As part of the Qiskit Channel, IBM hosted on 2020-04-24 a talk by Sergey Bravyi on achieving Quantum Advantage with Shallow Depth Circuits.
It's starts with a through and step by step introduction to the problem and its importance. First by stating necessary conditions for a good definition of quantum advantage. It needs to:
- have an efficient quantum circuit implementation
- be classically hard
- be verifiable.
While verifiability has always been a concern to people working in the field, it is interesting to see it deeply rooted in Sergey's requirements. Verifiability allows an experimentalist to convince skeptics that he has done a computation that is really solving the problem he stated. That's not obvious as a skeptic could not run a classical computation to check the result! Other models such as VUBQC offer built-in verifiability but we are not yet able to implement these models with the current devices (although photonics looks promising in this respect).
In a side remark Sergey made it clear that the problem solved need not be of practical interest.
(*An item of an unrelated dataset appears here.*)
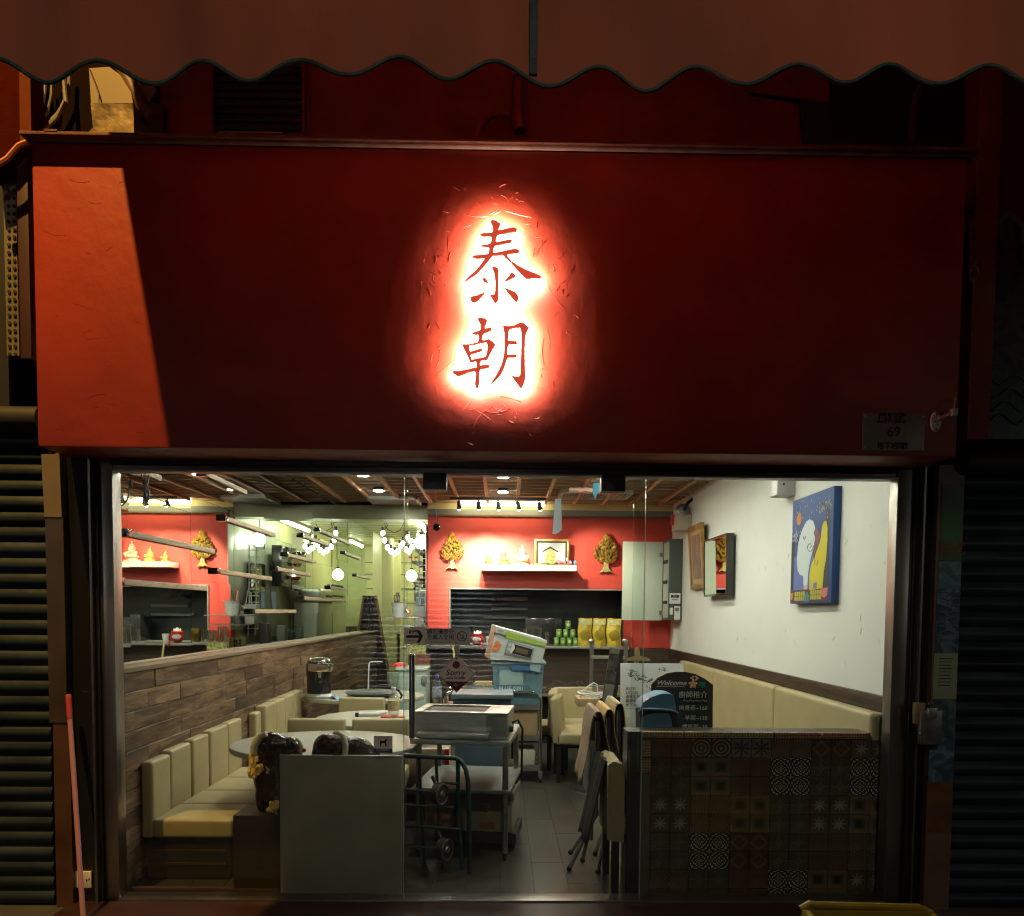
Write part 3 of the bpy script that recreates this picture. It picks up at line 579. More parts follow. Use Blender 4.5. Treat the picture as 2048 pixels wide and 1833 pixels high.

It just needs to be hard to solve classically.
The nice surprise is to discover that the result indeed relies on a generalization of the Magic Square Game of Peres and Mermin. The idea is to have a play of the game between Alice and Bob placed at random positions in a quantum register. The other positions would use entanglement swapping to help them solve the game with probability 1. All this can be performed in constant depth (in the number of possible location available / register size). On the other hand, if we play the same game but with access to classical circuits only, because one would need the strategy to work for all positions of Alice and Bob, in a situation where the size of the register increases, it is possible to show that you need logarithmic depth circuits.
It's a very nice result that appeared in Science 362 p308 (2018), and I think the setting also hints at the advantage of small scale quantum computers in entanglement routing networks.